Thursday, January 4, 2007

Alan Leeds has a James Brown story.

Last week, Alan Leeds posted some wonderful reminiscences of his years as James Brown’s tour manager back in the ‘70s. Check out the “SKATES LIVES!” entry on his MySpace blog. (What I wouldn’t give to sit around a campfire with this cat and listen to him tell stories!)

“James hated sickness,” Alan writes. “In fact, he hated being around sick people. He saw sickness as a weakness and usually willed himself through any colds or flu he might catch on the road.”

The following anecdote makes the point:
ALAN LEEDS: During a particularly grueling series of one-nighters, [James] caught a flu bug. It was a fall weekend and he had spent the night at the Americana Hotel in New York following a show somewhere in New Jersey. He was scheduled to play Providence, Rhode Island, an hour away on the Lear jet. I was home in Cincinnati, appreciating a rare weekend of girlfriend and football.

Early Sunday I got a call from Danny Ray [James’s emcee] warning me that JB was probably too sick to perform that night and for me to remain on standby. Around noon Bobby Byrd called to report that James couldn't even walk from his bed to the bathroom. He couldn't eat or drink… full of fever. … Byrd said that the doctor had just given JB an antibiotic and ordered 48 hours bed rest. Cautiously I asked Bobby, "So you think I should cancel tonight's show in Providence?"

"No doubt,” he assured me, explaining that James's wife Dee Dee was on her way up from Georgia to nurse the boss back to health and there was no way in the world this man could perform. "Don't worry 'bout a thing," said Byrd. "He can't even talk or walk, how's he gonna sing and dance?"

And so I began the arduous task of contacting the road manager, our local promoter, the venue manager, radio and TV stations advertising the gig etc. etc. Football was raging in the background on the TV in my living room but the only score I knew was how many people in Providence I was unable to reach. Mind you, this was a Sunday in the pre-cellphone era. Businesses and switchboards were closed.

By about 4 o'clock I was satisfied that everybody in Providence who needed to know the show was cancelled was in the process of changing their plans for the night. Radio directed ticket holders to get refunds at their point of purchase and the venue was sending home ushers, ticket takers and security. Road manager Freddie Holmes stood by for directions on where to take the band next. We still didn't know where or when JB would be able to resume the tour.

After a deep breath I decided to call the Americana and check on my ailing boss. Dee Dee answered the phone in his suite. I caught myself speaking softly, as if my voice in the phone could have somehow disturbed James. "Oh man, I'm glad you're there, Mrs. Brown. How is he?"
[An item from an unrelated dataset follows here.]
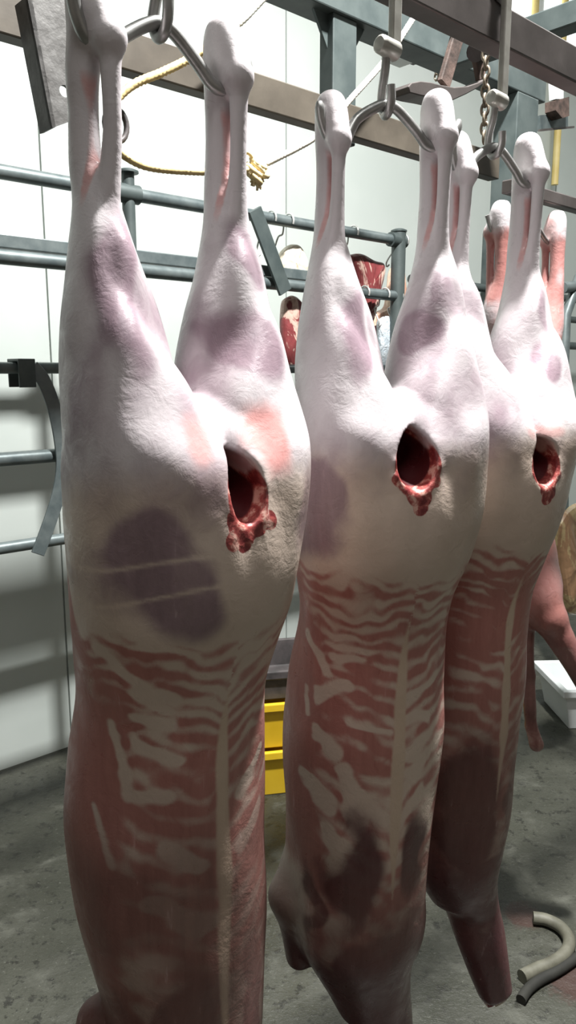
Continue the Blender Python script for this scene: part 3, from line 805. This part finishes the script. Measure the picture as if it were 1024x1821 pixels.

"How IS he?" Dee Dee shouted. "How would I know? He left for the gig before I even got here!"

Out of the corner of my eye I saw what would have been a game-winning field goal fade short of the goalposts and the Bengals walk dejectedly off the field. I envied them. At least they had another game a week later. I was convinced I would NEVER have another show. My girlfriend saw my face and asked what happened, probably fearing I had just received some horrid news about JB's condition. I remember saying to her, "In about 90 minutes this phone is gonna ring and it's gonna be the ugliest call Cincinnati Bell ever carried on their wires."

Meanwhile I frantically tried reaching everybody in Providence to reverse the cancellation – assuring everyone that James Brown would indeed be there. They must have thought I was a moron. But I didn't care what they thought. I cared what JB thought. And it was bound to be worse than "moron.”

Sure enough the phone rang. The raspy voice was an uncharacteristic monotone. "Mr. Leeds, are you a doctor"? Not the question I expected. But like a… um… moron… I answered him, "No."

"Mr. Leeds I know you're not a doctor. And you know you're not a doctor. Son, I love you for caring about me like that. But I already got a doctor and I don't even listen to him."… his voice began escalating. "SO WHY DO YOU THINK I'M GONNA LISTEN TO YOU???!!!! DON'T YOU NEVER MAKE NO DECISION LIKE THAT UNLESS YOU HEAR IT FROM ME… AND ONLY ME!"

"But Mr. Brown," I sheepishly responded. "Mr. Byrd said you…" He cut me off abruptly.

"Was Mr. Byrd sick? Is Mr. Byrd a doctor? If YOU were sick, you gonna trust your life to Bobby Byrd? Shoot, you know he sings 'I Need Help.' Why you gonna go to a man who already needs help?? I love both you all but now I gotta do a show feelin' like this to half an empty auditorium. I think YOU'RE the one that's sick." And he hung up.

I didn't get fired that time, which illustrates the difference between his sickness and that of others. From that day on, ANY time someone told me about any of his ailments, I refused to listen and just asked, "Are you a doctor?" I'm mad that after last Monday, I'll never be able to ask that again.

1 comment:

Anonymous said...

Thanks for the story. James Brown obviously loved to perform and he always gave an all-out performance, full venue or less. He was a great entertainer.